Monday, 20 June 2016

YUGUE: the kitchen bread oven

Trying to fit everything you want into a miniature kitchen is always problematic: the central table, the dresser, and the stove are essential, but then there's the bread ovens, the washing boilers, the sinks, the old brick hobs, dairies, laundries, pastry cupboards, the servant bells, the servants' hall, the butler's pantry, the housekeeper's room, the distillery, the list goes on and on. But I only really have space for one kitchen in the castle so I have to pack in as much as possible. 

I've started with the bread oven, and even here I'm faced with choice: a large metal Georgian town house style affair or a traditional Tudor/medieval hole in the wall covered by a makeshift board?



 In the end I've tried to combine the old with the 'new' so that the Georgian covers a potentially older oven. 
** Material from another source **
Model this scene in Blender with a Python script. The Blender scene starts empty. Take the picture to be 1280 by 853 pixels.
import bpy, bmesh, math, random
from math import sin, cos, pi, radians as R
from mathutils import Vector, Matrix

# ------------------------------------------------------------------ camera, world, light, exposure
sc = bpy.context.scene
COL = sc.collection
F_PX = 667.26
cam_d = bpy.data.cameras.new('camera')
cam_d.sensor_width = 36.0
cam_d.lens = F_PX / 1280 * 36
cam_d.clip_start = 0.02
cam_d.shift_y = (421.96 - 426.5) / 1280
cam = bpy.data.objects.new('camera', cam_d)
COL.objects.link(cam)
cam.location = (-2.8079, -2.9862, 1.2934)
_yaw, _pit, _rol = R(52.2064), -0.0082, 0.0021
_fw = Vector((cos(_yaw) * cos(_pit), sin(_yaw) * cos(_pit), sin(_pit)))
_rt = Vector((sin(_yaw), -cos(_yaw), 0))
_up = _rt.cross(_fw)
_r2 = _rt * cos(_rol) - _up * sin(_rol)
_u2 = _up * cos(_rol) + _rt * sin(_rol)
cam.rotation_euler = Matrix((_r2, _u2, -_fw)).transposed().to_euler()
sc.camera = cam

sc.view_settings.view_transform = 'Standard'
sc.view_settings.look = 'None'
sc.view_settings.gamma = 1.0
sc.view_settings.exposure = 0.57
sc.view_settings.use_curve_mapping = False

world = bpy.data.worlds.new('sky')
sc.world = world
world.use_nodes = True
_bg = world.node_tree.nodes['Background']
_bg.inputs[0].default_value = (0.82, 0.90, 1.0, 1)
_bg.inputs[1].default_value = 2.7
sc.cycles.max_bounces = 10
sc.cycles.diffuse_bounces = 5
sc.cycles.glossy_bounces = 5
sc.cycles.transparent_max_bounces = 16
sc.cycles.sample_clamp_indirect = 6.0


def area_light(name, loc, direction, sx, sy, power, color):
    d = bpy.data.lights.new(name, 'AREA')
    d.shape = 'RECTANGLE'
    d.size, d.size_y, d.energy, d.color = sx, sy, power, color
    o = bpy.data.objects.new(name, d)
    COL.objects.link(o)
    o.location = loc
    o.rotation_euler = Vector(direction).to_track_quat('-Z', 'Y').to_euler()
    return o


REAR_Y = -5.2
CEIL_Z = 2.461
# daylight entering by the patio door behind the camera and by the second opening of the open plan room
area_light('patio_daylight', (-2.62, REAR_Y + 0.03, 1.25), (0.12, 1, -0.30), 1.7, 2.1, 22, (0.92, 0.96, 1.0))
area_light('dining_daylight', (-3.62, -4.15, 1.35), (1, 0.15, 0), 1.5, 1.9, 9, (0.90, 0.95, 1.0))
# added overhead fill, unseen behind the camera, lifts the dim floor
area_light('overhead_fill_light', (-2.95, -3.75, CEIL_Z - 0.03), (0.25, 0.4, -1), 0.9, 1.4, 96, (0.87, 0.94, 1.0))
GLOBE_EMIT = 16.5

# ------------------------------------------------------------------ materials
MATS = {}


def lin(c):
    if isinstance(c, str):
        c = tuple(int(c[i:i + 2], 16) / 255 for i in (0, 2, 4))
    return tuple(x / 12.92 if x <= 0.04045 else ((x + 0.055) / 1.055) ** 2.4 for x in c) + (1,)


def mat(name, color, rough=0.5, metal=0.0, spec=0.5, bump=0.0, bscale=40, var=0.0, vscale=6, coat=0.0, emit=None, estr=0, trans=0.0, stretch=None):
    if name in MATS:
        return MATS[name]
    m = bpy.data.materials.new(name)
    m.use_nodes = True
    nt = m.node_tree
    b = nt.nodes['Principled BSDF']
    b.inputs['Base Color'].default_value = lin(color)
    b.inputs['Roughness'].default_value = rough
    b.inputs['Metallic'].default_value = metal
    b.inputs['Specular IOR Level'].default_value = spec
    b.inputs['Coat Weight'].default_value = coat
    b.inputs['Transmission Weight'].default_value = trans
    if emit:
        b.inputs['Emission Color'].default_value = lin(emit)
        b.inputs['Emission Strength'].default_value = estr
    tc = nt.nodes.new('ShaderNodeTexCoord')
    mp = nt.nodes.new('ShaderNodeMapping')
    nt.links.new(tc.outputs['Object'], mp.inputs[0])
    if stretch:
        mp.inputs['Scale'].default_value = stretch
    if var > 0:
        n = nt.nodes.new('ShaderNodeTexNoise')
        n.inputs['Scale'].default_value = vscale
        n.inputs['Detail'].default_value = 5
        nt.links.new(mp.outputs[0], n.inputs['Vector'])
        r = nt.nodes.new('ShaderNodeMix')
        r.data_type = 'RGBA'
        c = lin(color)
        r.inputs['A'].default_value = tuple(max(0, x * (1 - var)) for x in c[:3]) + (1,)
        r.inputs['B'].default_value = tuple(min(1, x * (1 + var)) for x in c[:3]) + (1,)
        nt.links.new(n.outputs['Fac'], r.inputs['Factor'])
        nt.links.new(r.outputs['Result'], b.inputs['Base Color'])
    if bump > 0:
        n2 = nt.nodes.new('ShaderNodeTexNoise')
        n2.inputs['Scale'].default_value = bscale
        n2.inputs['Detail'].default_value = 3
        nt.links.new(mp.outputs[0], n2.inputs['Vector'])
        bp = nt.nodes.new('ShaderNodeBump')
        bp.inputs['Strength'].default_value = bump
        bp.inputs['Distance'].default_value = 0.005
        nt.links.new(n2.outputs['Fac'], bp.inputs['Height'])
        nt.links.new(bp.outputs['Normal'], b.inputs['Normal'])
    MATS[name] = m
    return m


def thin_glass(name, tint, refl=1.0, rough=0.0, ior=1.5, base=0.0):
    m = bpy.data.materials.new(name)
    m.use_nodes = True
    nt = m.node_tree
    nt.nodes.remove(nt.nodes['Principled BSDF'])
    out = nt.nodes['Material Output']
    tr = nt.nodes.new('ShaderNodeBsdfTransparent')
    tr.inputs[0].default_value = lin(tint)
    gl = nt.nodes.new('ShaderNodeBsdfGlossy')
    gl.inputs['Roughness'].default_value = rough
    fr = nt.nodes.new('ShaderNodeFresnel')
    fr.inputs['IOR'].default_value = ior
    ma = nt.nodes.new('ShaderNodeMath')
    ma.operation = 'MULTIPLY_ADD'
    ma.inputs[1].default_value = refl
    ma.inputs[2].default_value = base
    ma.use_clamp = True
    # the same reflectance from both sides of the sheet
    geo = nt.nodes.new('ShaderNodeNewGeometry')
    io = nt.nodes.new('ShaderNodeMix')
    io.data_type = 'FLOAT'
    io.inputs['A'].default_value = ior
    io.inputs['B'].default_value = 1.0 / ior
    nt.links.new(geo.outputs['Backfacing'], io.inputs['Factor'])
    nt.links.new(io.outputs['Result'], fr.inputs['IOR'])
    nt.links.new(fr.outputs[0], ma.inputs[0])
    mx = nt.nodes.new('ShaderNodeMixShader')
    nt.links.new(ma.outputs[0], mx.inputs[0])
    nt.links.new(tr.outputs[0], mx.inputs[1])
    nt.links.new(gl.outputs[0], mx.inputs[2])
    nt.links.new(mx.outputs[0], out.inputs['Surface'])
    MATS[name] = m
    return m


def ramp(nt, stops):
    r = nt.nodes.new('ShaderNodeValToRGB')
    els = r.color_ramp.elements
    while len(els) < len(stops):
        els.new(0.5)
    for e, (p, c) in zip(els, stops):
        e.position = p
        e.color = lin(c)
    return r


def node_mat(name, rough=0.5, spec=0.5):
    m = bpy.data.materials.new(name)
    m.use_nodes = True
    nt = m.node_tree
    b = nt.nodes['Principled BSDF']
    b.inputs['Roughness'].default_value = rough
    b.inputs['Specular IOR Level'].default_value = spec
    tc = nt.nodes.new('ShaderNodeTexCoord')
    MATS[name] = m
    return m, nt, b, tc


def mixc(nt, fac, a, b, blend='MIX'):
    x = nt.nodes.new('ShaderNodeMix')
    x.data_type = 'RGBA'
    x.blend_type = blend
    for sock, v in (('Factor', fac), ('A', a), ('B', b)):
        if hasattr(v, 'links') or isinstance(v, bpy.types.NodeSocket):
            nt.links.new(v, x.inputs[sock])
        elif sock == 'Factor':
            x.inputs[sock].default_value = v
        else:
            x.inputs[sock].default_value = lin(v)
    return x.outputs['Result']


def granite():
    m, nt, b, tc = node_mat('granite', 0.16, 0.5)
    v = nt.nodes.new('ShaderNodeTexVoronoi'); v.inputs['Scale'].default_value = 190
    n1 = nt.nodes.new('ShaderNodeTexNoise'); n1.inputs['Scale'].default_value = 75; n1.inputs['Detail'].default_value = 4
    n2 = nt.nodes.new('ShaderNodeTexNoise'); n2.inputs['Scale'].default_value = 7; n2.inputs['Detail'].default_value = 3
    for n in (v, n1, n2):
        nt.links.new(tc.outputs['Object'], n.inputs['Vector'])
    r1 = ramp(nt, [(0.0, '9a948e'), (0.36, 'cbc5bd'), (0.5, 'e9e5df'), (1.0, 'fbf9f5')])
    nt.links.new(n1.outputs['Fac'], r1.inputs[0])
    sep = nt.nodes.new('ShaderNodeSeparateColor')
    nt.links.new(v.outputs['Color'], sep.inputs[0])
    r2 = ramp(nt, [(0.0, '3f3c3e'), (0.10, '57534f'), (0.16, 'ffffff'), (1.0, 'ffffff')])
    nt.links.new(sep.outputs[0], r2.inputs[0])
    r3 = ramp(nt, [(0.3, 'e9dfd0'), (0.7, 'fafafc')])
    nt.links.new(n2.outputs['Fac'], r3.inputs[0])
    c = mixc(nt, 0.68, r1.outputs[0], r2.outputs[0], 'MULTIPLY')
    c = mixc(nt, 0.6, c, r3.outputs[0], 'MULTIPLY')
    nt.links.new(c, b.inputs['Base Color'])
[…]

I've made it entirely out of odds and ends. The backing is corrugated card, the bricks are made of from egg carton painted with various shades of burnt sienna, the 'iron' fittings are all cereal card board layered up, then painted with black acrylic, but the working handles are metal stationary paper binders. As usual with all the cardboard, I place the card behind my original graph paper design, pin-prick through to the card, then do a dot-to-dot and cut it exactly with a craft knife. This means that when layering up the card I can be pretty accurate with measurements as small as 1mm thick. 



The oven is a bit 'eggy.' The inside is made from the packaging of an egg timer (the sort you put in with the eggs and it changes colour), painted and covered in egg carton bricks. 



All the brickwork will need to be grouted. I've never done this before so it will be a bit nerve wracking. I might need to practise on a spare but first. 


I also have yet to work out how to hinge the doors... It may be just using the pliability of the card itself to hinge but that might tear over time; so I might opt for a more complicated hinge, wrapping the card 'hinges' around a peg, more like the iron originals.